California’s latest money fight
Kevin O’Leary hopped on X and Fox News to torch California’s proposed wealth tax, calling the state the “worst managed” in the country and saying the plan is un-American, unconstitutional, and basically a legal booby trap. The target here is a tax on unrealized gains — fancy words for taxing people on paper profits they haven’t actually cashed out yet.
Why investors should care
That kind of policy sounds simple until you try to run it. How do you value private companies, illiquid assets, or weird little billionaire side quests in real time? O’Leary’s argument is that the whole thing turns into an accountant’s version of a reality show: lots of drama, not much liquidity.
The ripple effect
The debate is bigger than one spicy interview clip. Supporters want the rich to pay more.

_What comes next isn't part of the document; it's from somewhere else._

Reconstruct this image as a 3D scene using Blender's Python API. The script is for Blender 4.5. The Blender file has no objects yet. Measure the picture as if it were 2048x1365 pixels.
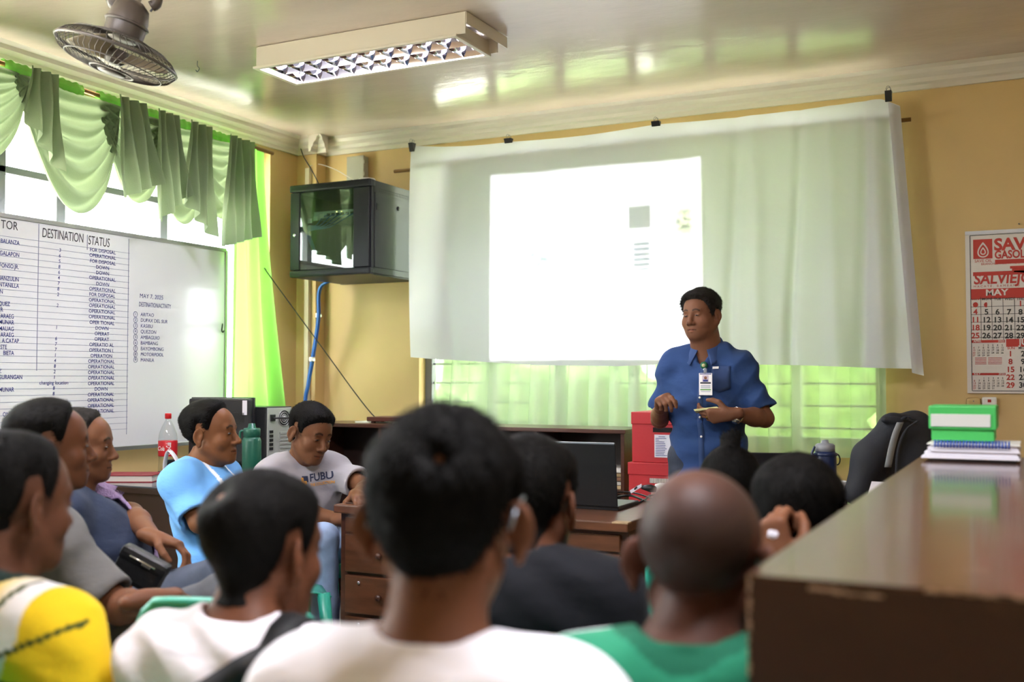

Critics say the plan could:
- push more wealthy residents to leave California
- make businesses think twice about staying put
- invite a long court battle before anyone writes a check
Nvidia CEO Jensen Huang was also pulled into the conversation as a counterpoint, since he’s publicly defended California’s high-tax environment. So yes, even the AI kingmaker is now a supporting character in a tax policy soap opera.
Big picture: if you own stocks tied to California’s economy, talent base, or startup ecosystem, this is another reminder that tax policy can move from political chatter to real business risk fast.